>> Start Material for this exercise

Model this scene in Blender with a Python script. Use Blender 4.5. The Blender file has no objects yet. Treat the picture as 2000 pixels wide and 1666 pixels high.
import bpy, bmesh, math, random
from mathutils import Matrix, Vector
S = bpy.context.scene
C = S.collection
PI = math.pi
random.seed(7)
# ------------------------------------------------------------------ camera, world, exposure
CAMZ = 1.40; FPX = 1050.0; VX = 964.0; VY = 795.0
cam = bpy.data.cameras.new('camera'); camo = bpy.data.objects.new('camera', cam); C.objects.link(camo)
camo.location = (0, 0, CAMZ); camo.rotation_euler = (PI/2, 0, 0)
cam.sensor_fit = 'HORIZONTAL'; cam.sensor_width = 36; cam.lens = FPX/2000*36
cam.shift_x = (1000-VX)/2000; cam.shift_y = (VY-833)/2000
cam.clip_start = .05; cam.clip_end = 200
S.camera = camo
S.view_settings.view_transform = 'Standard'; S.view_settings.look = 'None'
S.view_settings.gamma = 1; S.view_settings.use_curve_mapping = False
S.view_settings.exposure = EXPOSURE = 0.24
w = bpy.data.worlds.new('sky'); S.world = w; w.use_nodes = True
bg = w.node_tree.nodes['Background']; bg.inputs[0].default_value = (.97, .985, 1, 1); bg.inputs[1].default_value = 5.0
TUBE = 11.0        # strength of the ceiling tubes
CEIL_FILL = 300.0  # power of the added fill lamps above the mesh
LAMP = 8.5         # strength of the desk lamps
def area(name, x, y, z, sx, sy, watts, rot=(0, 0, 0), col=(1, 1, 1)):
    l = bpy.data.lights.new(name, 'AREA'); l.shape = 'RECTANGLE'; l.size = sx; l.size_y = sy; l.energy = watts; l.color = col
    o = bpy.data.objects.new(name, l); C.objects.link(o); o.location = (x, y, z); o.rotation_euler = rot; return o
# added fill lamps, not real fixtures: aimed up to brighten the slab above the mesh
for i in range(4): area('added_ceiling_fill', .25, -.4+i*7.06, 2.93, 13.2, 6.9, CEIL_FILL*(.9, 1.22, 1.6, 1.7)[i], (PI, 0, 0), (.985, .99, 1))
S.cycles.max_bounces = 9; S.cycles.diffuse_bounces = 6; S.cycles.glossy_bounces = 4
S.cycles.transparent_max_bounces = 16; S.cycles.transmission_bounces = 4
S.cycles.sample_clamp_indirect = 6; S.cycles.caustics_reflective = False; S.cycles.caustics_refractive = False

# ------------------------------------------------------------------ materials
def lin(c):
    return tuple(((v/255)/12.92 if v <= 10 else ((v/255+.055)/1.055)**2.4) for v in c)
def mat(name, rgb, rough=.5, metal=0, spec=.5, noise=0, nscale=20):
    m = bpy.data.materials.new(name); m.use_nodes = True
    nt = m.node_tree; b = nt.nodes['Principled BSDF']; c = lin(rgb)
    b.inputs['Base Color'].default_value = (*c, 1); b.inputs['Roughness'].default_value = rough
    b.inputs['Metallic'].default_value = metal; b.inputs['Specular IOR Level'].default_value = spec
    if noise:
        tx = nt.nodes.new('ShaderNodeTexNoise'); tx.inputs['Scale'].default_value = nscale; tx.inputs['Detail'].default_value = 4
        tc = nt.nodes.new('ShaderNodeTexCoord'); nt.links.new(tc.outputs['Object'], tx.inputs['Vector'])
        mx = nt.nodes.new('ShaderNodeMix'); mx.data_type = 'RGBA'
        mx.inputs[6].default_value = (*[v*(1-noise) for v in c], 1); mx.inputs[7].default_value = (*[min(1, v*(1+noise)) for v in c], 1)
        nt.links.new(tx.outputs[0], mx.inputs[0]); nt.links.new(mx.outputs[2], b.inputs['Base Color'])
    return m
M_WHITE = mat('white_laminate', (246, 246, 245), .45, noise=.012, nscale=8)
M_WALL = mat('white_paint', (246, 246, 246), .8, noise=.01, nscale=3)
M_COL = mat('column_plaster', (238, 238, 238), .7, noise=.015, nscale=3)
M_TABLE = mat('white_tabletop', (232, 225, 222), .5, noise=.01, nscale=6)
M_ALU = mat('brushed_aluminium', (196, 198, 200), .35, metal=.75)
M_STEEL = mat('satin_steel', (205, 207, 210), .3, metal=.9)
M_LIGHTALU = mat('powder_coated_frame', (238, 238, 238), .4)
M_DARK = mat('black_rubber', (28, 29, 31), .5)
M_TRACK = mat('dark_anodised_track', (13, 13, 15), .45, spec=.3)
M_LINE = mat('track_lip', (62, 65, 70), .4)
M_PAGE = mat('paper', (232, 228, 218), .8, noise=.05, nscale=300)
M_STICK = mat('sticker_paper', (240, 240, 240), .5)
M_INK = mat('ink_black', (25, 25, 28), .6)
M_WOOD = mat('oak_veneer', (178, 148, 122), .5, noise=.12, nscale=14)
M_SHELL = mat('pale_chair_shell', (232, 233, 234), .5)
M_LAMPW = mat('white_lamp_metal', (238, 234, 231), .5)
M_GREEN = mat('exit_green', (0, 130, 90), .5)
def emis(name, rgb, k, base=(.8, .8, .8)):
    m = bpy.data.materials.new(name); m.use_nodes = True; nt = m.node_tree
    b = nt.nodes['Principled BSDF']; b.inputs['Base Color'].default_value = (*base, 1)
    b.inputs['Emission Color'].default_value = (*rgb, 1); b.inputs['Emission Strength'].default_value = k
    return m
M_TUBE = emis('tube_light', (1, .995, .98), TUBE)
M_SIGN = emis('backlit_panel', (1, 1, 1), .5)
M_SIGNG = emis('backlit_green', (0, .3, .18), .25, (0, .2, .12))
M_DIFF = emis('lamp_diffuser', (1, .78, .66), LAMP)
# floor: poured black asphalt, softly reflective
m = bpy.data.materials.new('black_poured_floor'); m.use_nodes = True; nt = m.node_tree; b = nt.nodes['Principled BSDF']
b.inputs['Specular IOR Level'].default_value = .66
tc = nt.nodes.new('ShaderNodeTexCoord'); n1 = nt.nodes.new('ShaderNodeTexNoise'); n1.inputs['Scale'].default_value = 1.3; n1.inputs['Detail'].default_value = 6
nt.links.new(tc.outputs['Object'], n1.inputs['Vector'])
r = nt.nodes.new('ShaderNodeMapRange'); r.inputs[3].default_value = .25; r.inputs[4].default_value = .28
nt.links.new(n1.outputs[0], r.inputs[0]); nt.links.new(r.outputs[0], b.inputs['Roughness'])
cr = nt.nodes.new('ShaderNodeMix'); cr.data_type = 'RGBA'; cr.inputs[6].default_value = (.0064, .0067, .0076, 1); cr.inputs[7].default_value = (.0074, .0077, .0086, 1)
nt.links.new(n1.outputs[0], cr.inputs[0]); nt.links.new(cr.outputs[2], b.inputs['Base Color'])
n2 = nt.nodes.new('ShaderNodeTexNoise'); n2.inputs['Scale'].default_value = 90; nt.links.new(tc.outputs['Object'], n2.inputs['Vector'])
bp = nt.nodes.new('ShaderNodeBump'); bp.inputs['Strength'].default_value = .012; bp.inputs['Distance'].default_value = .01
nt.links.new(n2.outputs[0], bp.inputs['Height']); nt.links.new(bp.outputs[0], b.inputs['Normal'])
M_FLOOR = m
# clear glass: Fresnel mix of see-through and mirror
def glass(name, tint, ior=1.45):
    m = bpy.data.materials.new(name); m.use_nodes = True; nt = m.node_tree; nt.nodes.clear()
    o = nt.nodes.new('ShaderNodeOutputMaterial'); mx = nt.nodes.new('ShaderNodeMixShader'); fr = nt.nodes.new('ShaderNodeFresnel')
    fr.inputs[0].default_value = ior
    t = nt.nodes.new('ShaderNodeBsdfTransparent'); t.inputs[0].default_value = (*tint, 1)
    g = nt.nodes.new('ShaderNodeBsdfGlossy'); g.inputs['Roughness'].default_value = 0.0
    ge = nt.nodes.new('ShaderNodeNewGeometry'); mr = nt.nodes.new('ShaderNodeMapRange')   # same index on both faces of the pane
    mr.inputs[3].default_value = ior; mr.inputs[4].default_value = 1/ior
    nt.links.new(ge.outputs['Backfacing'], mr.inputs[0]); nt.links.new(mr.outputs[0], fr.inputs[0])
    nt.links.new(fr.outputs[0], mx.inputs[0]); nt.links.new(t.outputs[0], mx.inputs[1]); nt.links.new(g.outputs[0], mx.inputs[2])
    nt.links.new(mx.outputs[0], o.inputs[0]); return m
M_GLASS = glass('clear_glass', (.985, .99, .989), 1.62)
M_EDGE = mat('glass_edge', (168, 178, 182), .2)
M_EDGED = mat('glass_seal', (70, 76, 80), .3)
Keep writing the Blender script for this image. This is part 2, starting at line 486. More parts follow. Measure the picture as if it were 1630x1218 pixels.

>> End Material for this exercise

To do: Filter the listing for the word "Blender" and copy every line that holds it.

Task output:
Model this scene in Blender with a Python script. Use Blender 4.5. The Blender file has no objects yet. Treat the picture as 2000 pixels wide and 1666 pixels high.
Keep writing the Blender script for this image. This is part 2, starting at line 486. More parts follow. Measure the picture as if it were 1630x1218 pixels.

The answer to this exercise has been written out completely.